STATED GOAL:
Repeat the full listing below verbatim and keep the images out.

AVAILABLE DATA:
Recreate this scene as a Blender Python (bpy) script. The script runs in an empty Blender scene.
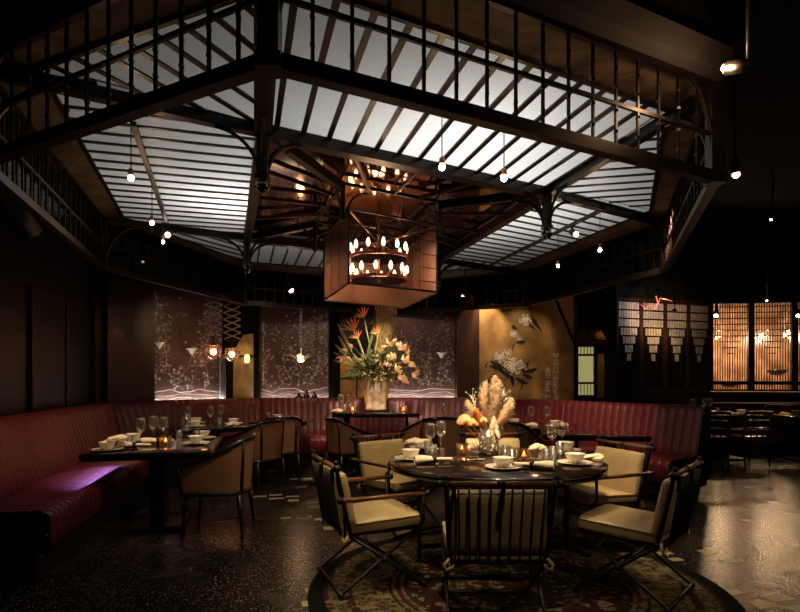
import bpy, math, random
from mathutils import Vector, Matrix
R = random.Random(7)
C = bpy.context.scene.collection
PI = math.pi
F, HX, HY, EYE = 560.0, 400.0, 376.0, 1.4

def at(px, py, z):
    """point at height z seen in the photo at px, py (room metres)"""
    d = (z - EYE) * F / (HY - py)
    return Vector(((px - HX) / F * d, d, z))
def atd(px, d, z=0.0):
    return Vector(((px - HX) / F * d, d, z))
def zat(py, d):
    return EYE + (HY - py) * d / F

# ---------------------------------------------------------------- materials
def nt(name):
    m = bpy.data.materials.new(name); m.use_nodes = True
    t = m.node_tree
    return m, t, t.nodes, t.links, t.nodes['Principled BSDF']
def mat(name, col, rough=.5, metal=0.0, var=0.0, scale=20.0, col2=None, bump=0.0, stretch=(1, 1, 1), coat=0.0, spec=None, detail=4):
    m, t, N, L, b = nt(name)
    b.inputs['Base Color'].default_value = (*col, 1)
    b.inputs['Roughness'].default_value = rough
    b.inputs['Metallic'].default_value = metal
    b.inputs['Coat Weight'].default_value = coat
    b.inputs['Coat Roughness'].default_value = .1
    if spec is not None: b.inputs['Specular IOR Level'].default_value = spec
    tc = N.new('ShaderNodeTexCoord'); mp = N.new('ShaderNodeMapping'); mp.inputs['Scale'].default_value = stretch
    L.new(tc.outputs['Object'], mp.inputs['Vector'])
    nz = N.new('ShaderNodeTexNoise'); nz.inputs['Scale'].default_value = scale; nz.inputs['Detail'].default_value = detail
    L.new(mp.outputs['Vector'], nz.inputs['Vector'])
    c2 = col2 or tuple(c * (1 - var) for c in col)
    if col2 or var:
        r = N.new('ShaderNodeValToRGB')
        r.color_ramp.elements[0].position = .35; r.color_ramp.elements[1].position = .65
        r.color_ramp.elements[0].color = (*c2, 1); r.color_ramp.elements[1].color = (*col, 1)
        L.new(nz.outputs['Fac'], r.inputs['Fac']); L.new(r.outputs['Color'], b.inputs['Base Color'])
    if bump:
        bp = N.new('ShaderNodeBump'); bp.inputs['Strength'].default_value = bump; bp.inputs['Distance'].default_value = .01
        L.new(nz.outputs['Fac'], bp.inputs['Height']); L.new(bp.outputs['Normal'], b.inputs['Normal'])
    return m
def emit(name, col, s):
    m, t, N, L, b = nt(name)
    b.inputs['Base Color'].default_value = (*col, 1)
    b.inputs['Emission Color'].default_value = (*col, 1); b.inputs['Emission Strength'].default_value = s
    try: m.cycles.emission_sampling = 'NONE'
    except Exception: pass
    return m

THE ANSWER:
Recreate this scene as a Blender Python (bpy) script. The script runs in an empty Blender scene.
import bpy, math, random
from mathutils import Vector, Matrix
R = random.Random(7)
C = bpy.context.scene.collection
PI = math.pi
F, HX, HY, EYE = 560.0, 400.0, 376.0, 1.4

def at(px, py, z):
    """point at height z seen in the photo at px, py (room metres)"""
    d = (z - EYE) * F / (HY - py)
    return Vector(((px - HX) / F * d, d, z))
def atd(px, d, z=0.0):
    return Vector(((px - HX) / F * d, d, z))
def zat(py, d):
    return EYE + (HY - py) * d / F

# ---------------------------------------------------------------- materials
def nt(name):
    m = bpy.data.materials.new(name); m.use_nodes = True
    t = m.node_tree
    return m, t, t.nodes, t.links, t.nodes['Principled BSDF']
def mat(name, col, rough=.5, metal=0.0, var=0.0, scale=20.0, col2=None, bump=0.0, stretch=(1, 1, 1), coat=0.0, spec=None, detail=4):
    m, t, N, L, b = nt(name)
    b.inputs['Base Color'].default_value = (*col, 1)
    b.inputs['Roughness'].default_value = rough
    b.inputs['Metallic'].default_value = metal
    b.inputs['Coat Weight'].default_value = coat
    b.inputs['Coat Roughness'].default_value = .1
    if spec is not None: b.inputs['Specular IOR Level'].default_value = spec
    tc = N.new('ShaderNodeTexCoord'); mp = N.new('ShaderNodeMapping'); mp.inputs['Scale'].default_value = stretch
    L.new(tc.outputs['Object'], mp.inputs['Vector'])
    nz = N.new('ShaderNodeTexNoise'); nz.inputs['Scale'].default_value = scale; nz.inputs['Detail'].default_value = detail
    L.new(mp.outputs['Vector'], nz.inputs['Vector'])
    c2 = col2 or tuple(c * (1 - var) for c in col)
    if col2 or var:
        r = N.new('ShaderNodeValToRGB')
        r.color_ramp.elements[0].position = .35; r.color_ramp.elements[1].position = .65
        r.color_ramp.elements[0].color = (*c2, 1); r.color_ramp.elements[1].color = (*col, 1)
        L.new(nz.outputs['Fac'], r.inputs['Fac']); L.new(r.outputs['Color'], b.inputs['Base Color'])
    if bump:
        bp = N.new('ShaderNodeBump'); bp.inputs['Strength'].default_value = bump; bp.inputs['Distance'].default_value = .01
        L.new(nz.outputs['Fac'], bp.inputs['Height']); L.new(bp.outputs['Normal'], b.inputs['Normal'])
    return m
def emit(name, col, s):
    m, t, N, L, b = nt(name)
    b.inputs['Base Color'].default_value = (*col, 1)
    b.inputs['Emission Color'].default_value = (*col, 1); b.inputs['Emission Strength'].default_value = s
    try: m.cycles.emission_sampling = 'NONE'
    except Exception: pass
    return m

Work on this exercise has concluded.